The governor’s proposal also leans heavily on the notion that tourists and out-of-towners can fill the gap. But here again, the constitutional and statutory limits are clear. Counties may levy a Tourist Development Tax — the familiar bed tax — on hotel stays and short-term rentals. A few cities, grandfathered by special acts from decades ago, may impose narrow resort taxes. But no local government in Florida can tax tourist consumption broadly. They cannot tax restaurant meals, retail purchases, entertainment or services. Those powers belong exclusively to the state.


In other words, the governor is offering local governments tools they do not possess and cannot legally acquire without constitutional amendment. It is, in the style of New York Mayor Zohran Mamdani, a sweeping, ideological promise that ignores the practical machinery of governance. It is easy to declare that “the wealthy” and “the tourists” will pay. It is much harder to reconcile that declaration with the legal framework that has governed Florida for generations.


And beneath the legal contradictions lies something more human, more intimate: the lived reality of communities that depend on stable, predictable revenue to serve their residents.
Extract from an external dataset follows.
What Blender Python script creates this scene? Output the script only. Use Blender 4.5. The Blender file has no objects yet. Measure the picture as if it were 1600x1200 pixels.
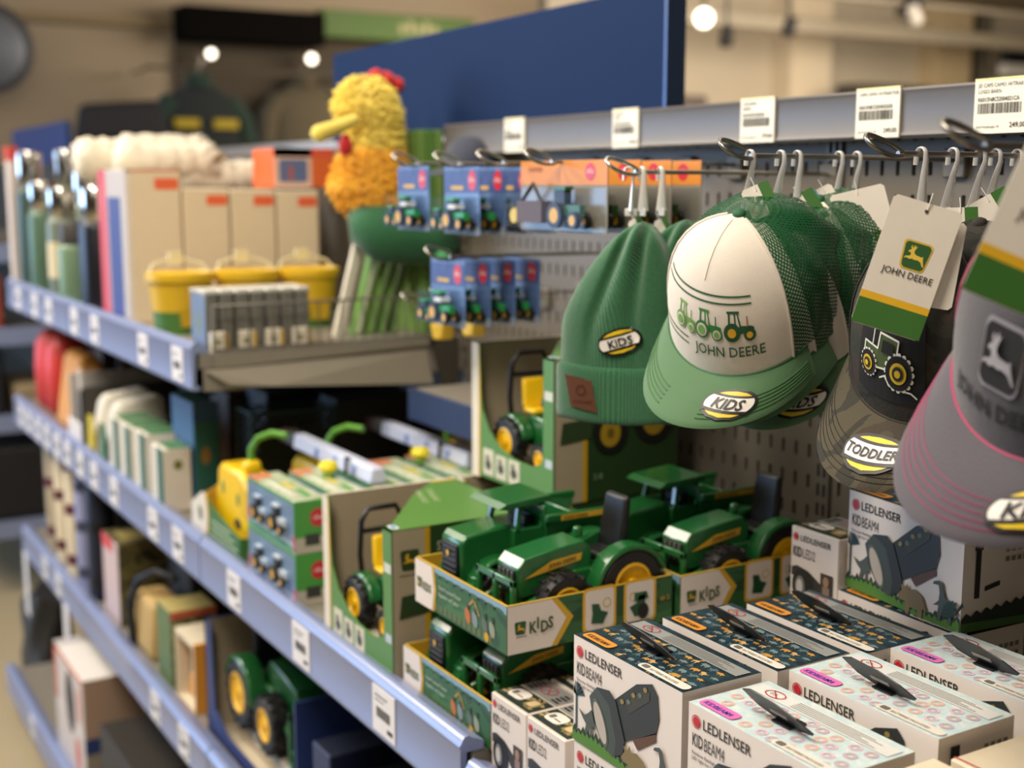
import bpy, math, random
from mathutils import Vector, Matrix

# ------------------------------------------------------------------ camera, world, lights, exposure
SC = bpy.context.scene
R = math.radians
FPX, PITCH, HEAD, CAMZ = 2000.0, math.atan(315 / 2000.0), math.atan(1210 / math.hypot(2000.0, 315)), 1.62
FH = Vector((math.sin(HEAD), math.cos(HEAD), 0))
RT = Vector((math.cos(HEAD), -math.sin(HEAD), 0))
FW = FH * math.cos(PITCH) - Vector((0, 0, 1)) * math.sin(PITCH)
UPV = FH * math.sin(PITCH) + Vector((0, 0, 1)) * math.cos(PITCH)
CAM = Vector((0, 0, CAMZ))
cd = bpy.data.cameras.new('camera')
cam = bpy.data.objects.new('camera', cd)
SC.collection.objects.link(cam)
M3 = Matrix((RT, UPV, -FW)).transposed().to_4x4()
cam.matrix_world = Matrix.Translation(CAM) @ M3
cd.sensor_width = 36
cd.lens = 45
cd.clip_start = 0.05
cd.dof.use_dof = True
cd.dof.focus_distance = 1.2
cd.dof.aperture_fstop = 3.5
cd.dof.aperture_blades = 0
SC.camera = cam

SC.view_settings.view_transform = 'Standard'
SC.view_settings.look = 'None'
SC.view_settings.gamma = 1
SC.view_settings.use_curve_mapping = False
SC.view_settings.exposure = -0.40

W = bpy.data.worlds.new('world')
SC.world = W
W.use_nodes = True
W.node_tree.nodes['Background'].inputs[0].default_value = (1.0, 0.86, 0.68, 1)
W.node_tree.nodes['Background'].inputs[1].default_value = 0.055


def area_light(name, loc, target, sx, sy, energy, col):
    l = bpy.data.lights.new(name, 'AREA')
    l.shape = 'RECTANGLE'
    l.size, l.size_y = sx, sy
    l.energy = energy
    l.color = col
    o = bpy.data.objects.new(name, l)
    SC.collection.objects.link(o)
    o.location = loc
    d = (Vector(target) - Vector(loc)).normalized()
    o.rotation_euler = d.to_track_quat('-Z', 'Y').to_euler()
    return o


WARM = (1.0, 0.90, 0.78)
area_light('ceiling_light_aisle', (-0.25, 0.7, 3.15), (0.75, 1.0, 1.2), 0.55, 0.9, 70, WARM)
area_light('ceiling_light_aisle_end', (-0.4, 3.9, 3.15), (0.6, 3.2, 1.0), 1.0, 2.0, 165, WARM)
area_light('ceiling_light_aisle_middle', (-0.5, 2.2, 3.15), (0.7, 2.0, 1.0), 0.5, 0.9, 42, WARM)
area_light('ceiling_light_behind', (-1.1, -0.6, 2.9), (0.8, 1.2, 1.2), 1.2, 1.2, 12, WARM)
area_light('ceiling_light_gondola', (1.3, 2.2, 3.2), (1.0, 2.2, 1.2), 1.2, 2.6, 30, WARM)
area_light('ceiling_light_back_hall', (6.5, 6.0, 3.1), (6.8, 8.5, 1.5), 5.0, 2.0, 480, WARM)
area_light('ceiling_light_back_corner', (0.5, 7.0, 3.1), (0.8, 8.8, 1.5), 3.0, 1.0, 32, WARM)
area_light('window_daylight', (-4.2, 7.5, 1.9), (0.6, 3.2, 1.1), 3.5, 2.2, 300, (0.42, 0.64, 1.0))


def at(u, v, x=None, y=None, z=None):
    """the point of the place seen in direction (u, v) of the 1600x1200 frame on a plane x, y or z"""
    d = FW + RT * ((u - 800) / FPX) - UPV * ((v - 600) / FPX)
    if x is not None:
        t = x / d.x
    elif y is not None:
        t = y / d.y
    else:
        t = (z - CAMZ) / d.z
    return CAM + d * t


# ------------------------------------------------------------------ materials
def lin(h):
    h = h.lstrip('#')
    out = []
    for i in (0, 2, 4):
        c = int(h[i:i + 2], 16) / 255
        out.append(c / 12.92 if c <= .04045 else ((c + .055) / 1.055) ** 2.4)
    return (*out, 1)


_mats = {}


def mat(hexc, rough=.5, metal=0.0, var=.06, scale=40, bump=0.0, bscale=200, kind='', coat=0.0):
    """procedural material: base colour with a little noise variation, optional bump"""
    key = (hexc, rough, metal, var, scale, bump, bscale, kind, coat)
    if key in _mats:
        return _mats[key]
    m = bpy.data.materials.new('paint_' + hexc.strip('#') if not kind else kind + '_' + hexc.strip('#'))
    m.use_nodes = True
    nt = m.node_tree
    b = nt.nodes['Principled BSDF']
    b.inputs['Roughness'].default_value = rough
    b.inputs['Metallic'].default_value = metal
    b.inputs['Coat Weight'].default_value = coat
    tc = nt.nodes.new('ShaderNodeTexCoord')
    nz = nt.nodes.new('ShaderNodeTexNoise')
    nz.inputs['Scale'].default_value = scale
    nz.inputs['Detail'].default_value = 3
    nt.links.new(tc.outputs['Object'], nz.inputs['Vector'])
    mx = nt.nodes.new('ShaderNodeMix')
    mx.data_type = 'RGBA'
    c = lin(hexc)
    mx.inputs[6].default_value = tuple(max(0, x * (1 - var)) for x in c[:3]) + (1,)
    mx.inputs[7].default_value = tuple(min(1, x * (1 + var)) for x in c[:3]) + (1,)
    nt.links.new(nz.outputs['Fac'], mx.inputs[0])
    nt.links.new(mx.outputs[2], b.inputs['Base Color'])
    if bump:
        bn = nt.nodes.new('ShaderNodeTexNoise')
        bn.inputs['Scale'].default_value = bscale
        bn.inputs['Detail'].default_value = 4
        nt.links.new(tc.outputs['Object'], bn.inputs['Vector'])
        bp = nt.nodes.new('ShaderNodeBump')
        bp.inputs['Strength'].default_value = bump
        bp.inputs['Distance'].default_value = .003
        nt.links.new(bn.outputs['Fac'], bp.inputs['Height'])
        nt.links.new(bp.outputs['Normal'], b.inputs['Normal'])
    if kind == 'glass':
        b.inputs['Transmission Weight'].default_value = 1
        b.inputs['IOR'].default_value = 1.15
    if kind == 'matte':
        b.inputs['Specular IOR Level'].default_value = .06
    if kind == 'clearish':
        b.inputs['Transmission Weight'].default_value = .45
        b.inputs['IOR'].default_value = 1.25
    if kind == 'fabric':
        b.inputs['Sheen Weight'].default_value = .25
        b.inputs['Sheen Roughness'].default_value = .5
    if kind == 'emit':
        b.inputs['Emission Color'].default_value = c
        b.inputs['Emission Strength'].default_value = metal
        b.inputs['Metallic'].default_value = 0
    _mats[key] = m
    return m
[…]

When property taxes on primary homes are phased out, especially up to the $500,000 threshold the governor originally floated, counties and municipalities will face a fiscal cliff. They will not be able to maintain the same level of police protection, fire response, park maintenance or public works. They will not be able to plan long-term infrastructure. They will not be able to protect the quality of life that Floridians have come to expect.


The burden will not fall on the wealthy, who can absorb service reductions with private alternatives. It will fall on the middle class, the very people the governor claims to protect, who rely on public services because they cannot replace them on their own.

Florida’s local governments are not abstract entities. They are the quiet, steady hands that keep communities safe, clean and livable. To strip them of their primary revenue source without offering a legally viable replacement is not reform. It is a dismantling.


And it is the citizens, not the wealthy landowners, not the tourists, who will feel the consequences most acutely.


Antonio S. Grau is the founder of Grau & Associates, a Boca Raton accounting firm specializing in auditing and consulting for governmental and nonprofit entities.